Records with scene code:
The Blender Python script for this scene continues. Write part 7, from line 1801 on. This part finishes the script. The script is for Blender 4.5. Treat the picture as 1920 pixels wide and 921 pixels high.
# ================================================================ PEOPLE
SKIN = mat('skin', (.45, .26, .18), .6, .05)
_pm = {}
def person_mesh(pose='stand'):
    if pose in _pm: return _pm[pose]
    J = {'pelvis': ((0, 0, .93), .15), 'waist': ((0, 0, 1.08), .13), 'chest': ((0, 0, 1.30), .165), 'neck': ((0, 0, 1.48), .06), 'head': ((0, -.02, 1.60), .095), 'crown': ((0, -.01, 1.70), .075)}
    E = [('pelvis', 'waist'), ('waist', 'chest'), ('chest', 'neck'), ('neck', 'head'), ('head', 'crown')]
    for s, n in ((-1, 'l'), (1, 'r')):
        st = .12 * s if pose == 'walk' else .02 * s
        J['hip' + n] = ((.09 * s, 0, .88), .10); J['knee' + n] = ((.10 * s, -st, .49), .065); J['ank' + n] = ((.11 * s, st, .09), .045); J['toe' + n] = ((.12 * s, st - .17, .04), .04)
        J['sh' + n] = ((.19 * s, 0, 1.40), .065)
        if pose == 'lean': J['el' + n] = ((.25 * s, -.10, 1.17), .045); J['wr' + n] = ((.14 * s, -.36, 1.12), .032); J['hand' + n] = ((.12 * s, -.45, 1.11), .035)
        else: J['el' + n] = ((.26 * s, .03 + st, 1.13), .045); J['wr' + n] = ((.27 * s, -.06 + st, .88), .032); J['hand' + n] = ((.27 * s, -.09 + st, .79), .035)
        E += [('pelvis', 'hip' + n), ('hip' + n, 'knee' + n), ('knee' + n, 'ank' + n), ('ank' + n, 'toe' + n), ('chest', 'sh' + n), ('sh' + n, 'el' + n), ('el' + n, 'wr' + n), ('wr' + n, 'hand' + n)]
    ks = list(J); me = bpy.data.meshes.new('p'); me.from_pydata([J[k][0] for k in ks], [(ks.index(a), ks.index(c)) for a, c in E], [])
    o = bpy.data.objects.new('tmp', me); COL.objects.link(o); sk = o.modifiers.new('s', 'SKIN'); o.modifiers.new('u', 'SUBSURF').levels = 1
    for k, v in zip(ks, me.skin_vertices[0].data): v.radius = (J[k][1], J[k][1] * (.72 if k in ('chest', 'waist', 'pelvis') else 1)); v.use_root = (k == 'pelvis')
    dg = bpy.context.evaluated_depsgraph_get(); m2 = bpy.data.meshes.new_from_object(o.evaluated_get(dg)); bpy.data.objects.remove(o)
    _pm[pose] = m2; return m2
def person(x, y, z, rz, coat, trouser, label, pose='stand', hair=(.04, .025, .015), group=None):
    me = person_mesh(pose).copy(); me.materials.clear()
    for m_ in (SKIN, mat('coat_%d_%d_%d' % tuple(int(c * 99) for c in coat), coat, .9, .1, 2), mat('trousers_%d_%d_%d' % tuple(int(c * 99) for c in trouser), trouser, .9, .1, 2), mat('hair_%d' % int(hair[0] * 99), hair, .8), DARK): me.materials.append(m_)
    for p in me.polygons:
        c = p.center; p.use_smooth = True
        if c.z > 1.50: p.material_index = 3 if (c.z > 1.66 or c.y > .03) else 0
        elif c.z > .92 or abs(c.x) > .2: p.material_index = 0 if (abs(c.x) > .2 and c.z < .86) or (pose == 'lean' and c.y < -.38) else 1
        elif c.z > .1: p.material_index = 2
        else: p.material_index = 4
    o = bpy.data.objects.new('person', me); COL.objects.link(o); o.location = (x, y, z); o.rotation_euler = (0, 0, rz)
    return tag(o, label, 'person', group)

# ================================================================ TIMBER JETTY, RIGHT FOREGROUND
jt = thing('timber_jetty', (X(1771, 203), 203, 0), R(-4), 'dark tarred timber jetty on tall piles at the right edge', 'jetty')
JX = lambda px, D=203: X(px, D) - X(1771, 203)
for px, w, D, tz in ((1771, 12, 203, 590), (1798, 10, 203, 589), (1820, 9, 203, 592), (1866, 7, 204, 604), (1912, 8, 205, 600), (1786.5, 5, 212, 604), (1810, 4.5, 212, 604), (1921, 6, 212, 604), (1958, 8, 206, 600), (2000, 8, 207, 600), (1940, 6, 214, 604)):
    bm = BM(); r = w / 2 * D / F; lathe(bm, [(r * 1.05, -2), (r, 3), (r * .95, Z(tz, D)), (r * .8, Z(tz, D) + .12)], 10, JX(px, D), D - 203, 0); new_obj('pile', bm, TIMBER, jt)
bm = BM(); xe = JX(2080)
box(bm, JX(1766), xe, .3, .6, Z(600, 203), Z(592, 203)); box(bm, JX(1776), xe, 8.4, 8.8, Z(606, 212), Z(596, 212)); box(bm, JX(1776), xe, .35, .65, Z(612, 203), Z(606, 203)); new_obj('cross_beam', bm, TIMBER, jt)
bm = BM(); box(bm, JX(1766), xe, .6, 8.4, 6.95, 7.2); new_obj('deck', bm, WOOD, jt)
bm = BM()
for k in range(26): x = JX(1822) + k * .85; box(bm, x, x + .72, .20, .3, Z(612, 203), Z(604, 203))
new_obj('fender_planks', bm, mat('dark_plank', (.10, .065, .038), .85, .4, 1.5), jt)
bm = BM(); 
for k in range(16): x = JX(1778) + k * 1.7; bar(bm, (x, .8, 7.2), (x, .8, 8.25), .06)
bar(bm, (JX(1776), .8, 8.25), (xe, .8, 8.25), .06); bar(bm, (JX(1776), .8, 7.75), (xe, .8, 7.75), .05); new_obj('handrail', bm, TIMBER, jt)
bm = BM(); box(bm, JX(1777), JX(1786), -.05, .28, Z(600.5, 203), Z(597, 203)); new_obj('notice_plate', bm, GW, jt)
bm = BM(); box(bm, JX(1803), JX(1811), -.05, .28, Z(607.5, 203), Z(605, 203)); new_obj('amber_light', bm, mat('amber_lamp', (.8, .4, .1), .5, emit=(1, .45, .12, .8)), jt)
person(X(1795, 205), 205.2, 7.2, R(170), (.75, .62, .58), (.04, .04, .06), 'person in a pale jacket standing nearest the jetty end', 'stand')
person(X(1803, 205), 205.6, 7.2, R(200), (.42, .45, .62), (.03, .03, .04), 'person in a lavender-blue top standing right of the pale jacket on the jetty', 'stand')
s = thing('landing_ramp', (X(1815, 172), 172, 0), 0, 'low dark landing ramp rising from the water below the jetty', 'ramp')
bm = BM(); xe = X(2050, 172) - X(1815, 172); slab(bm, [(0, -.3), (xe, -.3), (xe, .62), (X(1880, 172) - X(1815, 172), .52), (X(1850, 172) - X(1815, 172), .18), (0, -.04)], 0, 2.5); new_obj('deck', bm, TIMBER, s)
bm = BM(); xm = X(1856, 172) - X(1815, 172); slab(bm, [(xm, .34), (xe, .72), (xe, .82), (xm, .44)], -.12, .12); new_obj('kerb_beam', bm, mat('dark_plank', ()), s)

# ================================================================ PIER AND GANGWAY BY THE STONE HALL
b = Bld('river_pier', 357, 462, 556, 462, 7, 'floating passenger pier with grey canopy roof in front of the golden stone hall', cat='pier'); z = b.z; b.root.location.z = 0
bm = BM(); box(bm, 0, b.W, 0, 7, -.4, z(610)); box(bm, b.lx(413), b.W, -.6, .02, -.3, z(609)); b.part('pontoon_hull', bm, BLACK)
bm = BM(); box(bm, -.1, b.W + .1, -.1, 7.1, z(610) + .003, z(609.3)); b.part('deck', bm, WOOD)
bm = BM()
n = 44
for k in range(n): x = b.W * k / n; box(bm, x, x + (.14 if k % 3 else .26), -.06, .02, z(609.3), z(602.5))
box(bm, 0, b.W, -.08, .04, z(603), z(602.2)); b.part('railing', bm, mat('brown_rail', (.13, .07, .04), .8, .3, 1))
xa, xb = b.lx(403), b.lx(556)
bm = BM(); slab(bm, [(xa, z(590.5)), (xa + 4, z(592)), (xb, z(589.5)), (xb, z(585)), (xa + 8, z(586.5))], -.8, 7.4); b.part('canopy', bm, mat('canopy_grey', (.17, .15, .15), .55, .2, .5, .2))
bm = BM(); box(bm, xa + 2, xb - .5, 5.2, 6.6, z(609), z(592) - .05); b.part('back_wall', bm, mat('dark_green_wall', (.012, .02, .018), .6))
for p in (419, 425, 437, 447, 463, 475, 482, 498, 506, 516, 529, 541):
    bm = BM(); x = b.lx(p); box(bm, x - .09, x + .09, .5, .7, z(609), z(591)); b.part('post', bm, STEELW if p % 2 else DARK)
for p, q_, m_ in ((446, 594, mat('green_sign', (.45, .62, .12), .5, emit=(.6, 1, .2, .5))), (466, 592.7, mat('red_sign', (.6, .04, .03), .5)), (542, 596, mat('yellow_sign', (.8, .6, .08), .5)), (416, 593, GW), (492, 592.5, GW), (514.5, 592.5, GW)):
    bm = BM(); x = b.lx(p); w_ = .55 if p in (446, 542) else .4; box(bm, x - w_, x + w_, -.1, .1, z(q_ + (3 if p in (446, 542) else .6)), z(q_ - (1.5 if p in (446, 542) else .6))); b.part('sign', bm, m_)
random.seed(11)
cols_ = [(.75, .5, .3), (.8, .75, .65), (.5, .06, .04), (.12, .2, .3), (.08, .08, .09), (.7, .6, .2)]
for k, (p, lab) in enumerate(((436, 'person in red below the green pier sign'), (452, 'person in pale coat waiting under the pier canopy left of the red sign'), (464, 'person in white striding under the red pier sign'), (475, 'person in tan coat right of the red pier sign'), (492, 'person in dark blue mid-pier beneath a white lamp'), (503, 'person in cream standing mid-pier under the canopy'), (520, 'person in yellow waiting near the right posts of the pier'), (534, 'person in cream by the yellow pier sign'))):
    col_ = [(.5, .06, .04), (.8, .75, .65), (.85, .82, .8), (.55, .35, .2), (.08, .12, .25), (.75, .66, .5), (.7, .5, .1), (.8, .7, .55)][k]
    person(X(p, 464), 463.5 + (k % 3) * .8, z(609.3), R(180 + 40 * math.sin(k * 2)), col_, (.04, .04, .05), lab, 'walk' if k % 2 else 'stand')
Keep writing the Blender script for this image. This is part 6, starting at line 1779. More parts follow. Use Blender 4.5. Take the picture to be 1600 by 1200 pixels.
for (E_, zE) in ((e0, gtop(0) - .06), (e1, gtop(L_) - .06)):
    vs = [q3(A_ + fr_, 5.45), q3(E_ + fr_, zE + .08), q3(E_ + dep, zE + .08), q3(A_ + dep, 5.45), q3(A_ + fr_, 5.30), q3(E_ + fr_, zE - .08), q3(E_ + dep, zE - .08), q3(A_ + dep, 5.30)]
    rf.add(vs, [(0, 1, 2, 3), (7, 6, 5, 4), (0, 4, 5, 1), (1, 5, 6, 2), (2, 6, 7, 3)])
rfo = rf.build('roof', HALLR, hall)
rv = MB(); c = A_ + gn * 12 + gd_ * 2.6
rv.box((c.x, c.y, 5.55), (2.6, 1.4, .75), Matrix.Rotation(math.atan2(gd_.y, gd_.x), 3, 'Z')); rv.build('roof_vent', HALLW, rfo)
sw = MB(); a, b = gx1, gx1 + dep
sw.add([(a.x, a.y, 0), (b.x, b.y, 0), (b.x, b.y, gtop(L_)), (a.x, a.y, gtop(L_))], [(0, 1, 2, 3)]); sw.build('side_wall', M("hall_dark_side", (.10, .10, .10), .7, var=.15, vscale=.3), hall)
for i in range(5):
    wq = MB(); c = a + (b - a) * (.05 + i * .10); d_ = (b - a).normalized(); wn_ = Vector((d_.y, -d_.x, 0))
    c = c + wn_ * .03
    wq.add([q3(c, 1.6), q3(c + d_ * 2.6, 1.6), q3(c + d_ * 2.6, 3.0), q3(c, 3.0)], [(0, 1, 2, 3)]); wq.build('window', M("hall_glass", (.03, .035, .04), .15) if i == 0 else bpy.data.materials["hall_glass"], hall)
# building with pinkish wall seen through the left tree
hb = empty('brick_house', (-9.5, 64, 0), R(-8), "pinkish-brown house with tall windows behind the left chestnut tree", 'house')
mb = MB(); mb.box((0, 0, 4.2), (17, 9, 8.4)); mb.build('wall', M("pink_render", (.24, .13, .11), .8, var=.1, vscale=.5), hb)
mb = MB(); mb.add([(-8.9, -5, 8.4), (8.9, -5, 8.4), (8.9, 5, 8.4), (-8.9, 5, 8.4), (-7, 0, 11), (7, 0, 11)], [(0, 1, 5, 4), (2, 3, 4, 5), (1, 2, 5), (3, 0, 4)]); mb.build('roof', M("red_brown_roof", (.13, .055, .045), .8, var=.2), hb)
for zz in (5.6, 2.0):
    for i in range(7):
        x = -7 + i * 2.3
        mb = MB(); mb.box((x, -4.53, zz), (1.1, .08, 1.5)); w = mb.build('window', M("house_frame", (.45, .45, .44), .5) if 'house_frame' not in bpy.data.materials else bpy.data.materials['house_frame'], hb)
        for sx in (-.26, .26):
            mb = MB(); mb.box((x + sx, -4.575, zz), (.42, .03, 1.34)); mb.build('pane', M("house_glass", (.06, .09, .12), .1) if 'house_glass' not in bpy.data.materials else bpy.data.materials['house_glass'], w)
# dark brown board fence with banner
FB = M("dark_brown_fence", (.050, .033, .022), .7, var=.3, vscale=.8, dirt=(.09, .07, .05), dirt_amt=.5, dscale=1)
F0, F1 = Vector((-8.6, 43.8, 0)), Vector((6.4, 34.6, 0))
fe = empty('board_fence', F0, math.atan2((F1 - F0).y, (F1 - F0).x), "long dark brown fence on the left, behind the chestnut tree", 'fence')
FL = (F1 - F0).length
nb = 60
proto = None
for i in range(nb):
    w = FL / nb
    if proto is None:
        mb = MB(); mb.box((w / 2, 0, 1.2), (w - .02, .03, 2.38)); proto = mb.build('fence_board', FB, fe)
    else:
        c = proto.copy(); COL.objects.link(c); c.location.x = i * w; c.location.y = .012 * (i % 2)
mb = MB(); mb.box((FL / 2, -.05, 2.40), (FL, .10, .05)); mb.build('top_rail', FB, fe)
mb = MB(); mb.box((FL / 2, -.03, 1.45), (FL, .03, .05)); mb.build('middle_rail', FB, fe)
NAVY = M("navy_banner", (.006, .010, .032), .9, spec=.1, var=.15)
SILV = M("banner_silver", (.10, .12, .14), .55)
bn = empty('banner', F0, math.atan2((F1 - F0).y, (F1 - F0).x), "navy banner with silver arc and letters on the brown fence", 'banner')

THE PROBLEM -
Examine the records and report how many lines contain the string "Blender". Only the number should be given.

ANSWER TO THE PROBLEM -
2